Fratelli d’Italia cala sotto la soglia simbolica del 29 per cento. Un segnale che, seppur ridotto a pochi decimali nella Supermedia di YouTrend per AGI, assume un peso politico più ampio della semplice variazione percentuale. È la prima volta che accade nel 2025. Il dato si ferma al 28,9%, con un calo dello 0,8 rispetto alla rilevazione del 20 marzo. Una flessione che, per quanto attribuibile in parte a un “outlier” statistico – un sondaggio fuori scala rispetto agli altri – fa rumore nei palazzi della politica e solleva interrogativi nel centrodestra.
Sondaggi politici, Meloni giù sotto il 29%. È l'inizio della fine?
Il segnale è chiaro: Fratelli d’Italia perde consensi e trascina con sé tutta la coalizione di governo. Il centrodestra nel suo complesso scende al 47,9%, perdendo anch’esso 0,8 punti. Non un crollo, ma una battuta d’arresto che alimenta il malcontento in alcuni ambienti interni, già in fibrillazione per le tensioni sul premierato, le scelte in politica estera e la gestione dei fondi europei. Parallelamente, il Movimento Cinque Stelle torna sopra il 12% (12,1%, con un +0,3), mostrando segni di vitalità in un contesto di apparente stallo per il centrosinistra, con il Pd stabile al 22,7% (-0,2). La Lega guadagna due decimali e sale all’8,8%, ma senza veri segnali di rilancio strutturale.
Dazi, Pnrr e stanchezza di governo
Cosa sta pesando sul partito della presidente del Consiglio? Sul tavolo ci sono almeno tre fattori. Il primo è la crisi nei rapporti con gli alleati, sia interni che europei. Il secondo, le conseguenze economiche e diplomatiche dei dazi imposti dagli Stati Uniti, che mettono in difficoltà l’export italiano e generano tensioni a Bruxelles. Il terzo, forse il più silenzioso ma anche il più pericoloso per l’esecutivo, è l’effetto “stanchezza”: un governo in carica da oltre due anni, sempre più percepito come distante e in difficoltà sulla gestione quotidiana, dai rincari al caos trasporti, fino ai ritardi del Pnrr.

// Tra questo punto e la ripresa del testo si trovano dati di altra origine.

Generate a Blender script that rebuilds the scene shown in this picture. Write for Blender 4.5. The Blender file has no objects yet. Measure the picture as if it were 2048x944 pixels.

Meloni e l’onda che non cresce più
Nella stanza dei bottoni di Palazzo Chigi il dato viene letto con prudenza. Nessun allarme, ufficialmente. Ma l’attenzione è massima. Perché per la prima volta da mesi, la traiettoria del consenso non è più ascendente. E la tenuta della leadership di Giorgia Meloni, finora basata su un racconto solido e su un consenso diffuso, inizia a mostrare piccole crepe. Non si tratta solo di numeri, ma di narrazione. E se il racconto vacilla, il rischio di una frattura politica è dietro l’angolo.
Effetto outlier o nuovo scenario?
Gli esperti di statistica mettono in guardia dall’allarmismo: il calo di FdI potrebbe dipendere da un sondaggio anomalo, non rappresentativo. Un cosiddetto “outlier” che distorce la media aggregata. Ma il clima intorno alla premier è cambiato, e anche chi le è più vicino comincia a notarlo. I sondaggi, del resto, non sono profezie ma termometri. E questo termometro segna una lieve febbre. Basterà un’aspirina per tornare al 30%, o siamo di fronte all’inizio di un nuovo ciclo?
Caccia al centro e prove di ricollocazione
Nel frattempo, nel sottobosco parlamentare si muovono le prime pedine. Azione si astiene sul Def e Carlo Calenda assicura di non flirtare con Meloni, ma nei corridoi la cautela di alcune forze centriste viene letta come l’attesa di un cambio di vento. Forza Italia resta sotto al 10%, e si interroga sul suo futuro dopo Berlusconi. La sinistra, pur senza crescere, guadagna qualche decimale (Verdi e Sinistra al 6,2%) ma non riesce a offrire un’alternativa credibile.
L’elettorato che osserva (e diserta)
La variabile più temuta, in ogni caso, resta l’astensionismo. L’erosione silenziosa di partecipazione che da anni corrode la democrazia italiana. Anche in questa Supermedia non mancano i segnali: la somma degli “altri” partiti e delle liste fuori dai radar delle grandi coalizioni sale al 4,1% (+0,8), segno di una crescente ricerca di soluzioni alternative. Ma il vero punto è: se l’onda Meloni ha smesso di crescere, chi sarà in grado di cavalcare la prossima?